A Cash Back loan means that although the interest rate may be fixed or variable, the lender will pay on completion
either a fixed amount or a percentage of the loan. These amounts can be used to offset any expenses or with
certain lenders as a deposit.
If you choose a Fixed Rate loan, the interest rate applicable to your loan will not change for a set period
of time (the 'fixed rate period') which will be specified in the relevent scheme details sheets and in your mortgage offer. This gives you the security of knowing
exactly what your monthly payments are going to be during this period of time. When the fixed rate period
comes to an end, the interest rate will automatically become variable again.
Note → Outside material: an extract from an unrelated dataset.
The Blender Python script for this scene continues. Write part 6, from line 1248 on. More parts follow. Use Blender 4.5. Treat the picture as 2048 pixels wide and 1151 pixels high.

Choosing a Capped Rate loan is that the interest rate applicable to your loan is guaranteed not to rise above
a specified level ('the cap') during a specified period. This gives you the comfort of knowing that during the
capped rate period the interest rate cannot go up above the cap and may even go down. Again, like the fixed
rate, when the period during which the interest rate is capped comes to an end, the interest rate will automatically
become variable and your monthly payments may increase if the variable rate is higher than the cap.
Where you have chosen a Discounted Rate then the interest applicable to your loan will be a set amount below
the lender's standard variable rate for a specified period. As with the variable rate, the interest will vary
from time to time. At the end of the discounted rate period, the interest rate will automatically revert to
the variable rate. This means that your monthly payments will increase.
This type of mortgage is directly linked to the Bank Of England base rate and immediately alters with changes
in that rate as opposed to being linked to the lender's individual standard variable rate.